Sambil minum kopi, 21 Agustus lalu saya membaca cerpen Tuan Premso karya Fery Laskari. Di awal ceritanya tercantum sebagian lirik lagu balada Iwan Fals tentang BBM. Apalagi Premso itu ternyata singkatan dari Preman Solar, dan solar sempat menjadi salah satu bahan bakar paling ‘brutal’. Waduh biyuh, bakal asyik nih.

Bakal asyik? Oh iyakah? Sebentar. Saya harus membaca cermat-cermat agar cerpen tersebut dapat saya cerna dengan nikmat. Sebab, selama ini saya membaca cerpen memang begitu. Saya pengen banget bisa berfantasi seperti yang ceritakan secara pendek oleh pengarangnya.

Walah! Fantasi saya tiba-tiba terpeleset oleh licinnya solar yang dituang Fery pada cerpen tersebut. Betapa tidak! Kalau selama ini pikiran saya dijejali obrolan para sastrawan bahwa cerpen itu cerita pendek, atau katakanlah cerita yang berdurasi pendek, dan secara konvensional berintikan pada cerita itu sendiri, ternyata saya tidak menangkap cerita apa-apa dalam cerpen Tuan Premso itu. Bener, sumpah!

Mungkin pikiran saya saja yang kurang berwawasan sastra. Mungkin selama ini saya terlalu suntuk dengan bangunan-bangunan berlantai keramik nan licin. Tapi apa memang mungkin begitu?

Saya baca kembali dari awal. Saya harus mengikuti jalan ceritanya lebih baik-baik dan lebih hati-hati. Nikmatnya kopi dan merdunya lagu segera saya singkirkan dari pikiran saya supaya tidak mengusik konsentrasi saya.

Sialan. Lagi-lagi saya terpeleset. Saya sangka ada kulit pisang di atas jalan yang sedang tergenang solar. Tapi mana kulit pisangnya? Kacau sekali pikiran saya ini. Baru baca cerpen saja sudah terpeleset, apalagi kalau membaca cerbung, novelet, dan novel. 

Oh tidak, Tuan Premso. Bukan gara-gara solar dan kulit pisang. Melainkan oleh air liur sang cerpenisnya. Coba tengok lagi di sana, wahai Tuan Premso, jangan cuma lihai melamun seraya membuat tema kritik sosial. Jalan cerita pendek itu terlalu banyak disirami air liur. Bukan cerita itu sendiri.

Jujur, pada cerpen itu saya tidak menemukan unsur-unsur cerita yang memadai, misalnya kejelasan alur, fokus konflik, suasana, lokasi, benda-benda, dan lain-lain.

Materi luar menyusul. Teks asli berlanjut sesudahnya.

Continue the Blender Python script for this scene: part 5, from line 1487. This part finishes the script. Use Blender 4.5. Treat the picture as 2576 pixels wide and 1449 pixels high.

Pembukaan cerpen yang terlalu panjang dengan gerundelan tanpa jelas kapan dan di mana. Yang terlihat, maaf, justru cerewet pendek. Bukan cerita pendek sebagaimana hakikat sebuah cerita.

Terpaksa saya bilang, bukan lantaran mendung menelikung matahari, kafein yang mandul, senandung yang tumpul, pikiran yang plesir entah ke mana, maka pagi itu saya gagal berfantasi dengan cerpen tersebut. Namun karena pagi-pagi begitu pikiran saya tidak bisa menampung kecerewetan-kecerewetan semacam itu. Weleh, kok saya jadinya subyektif sekali? Ya ‘gimana dong. Padahal pengarangnya, Fery Laskari, seorang staf redaksi Bangka Pos lho. Tapi so what gitu loh.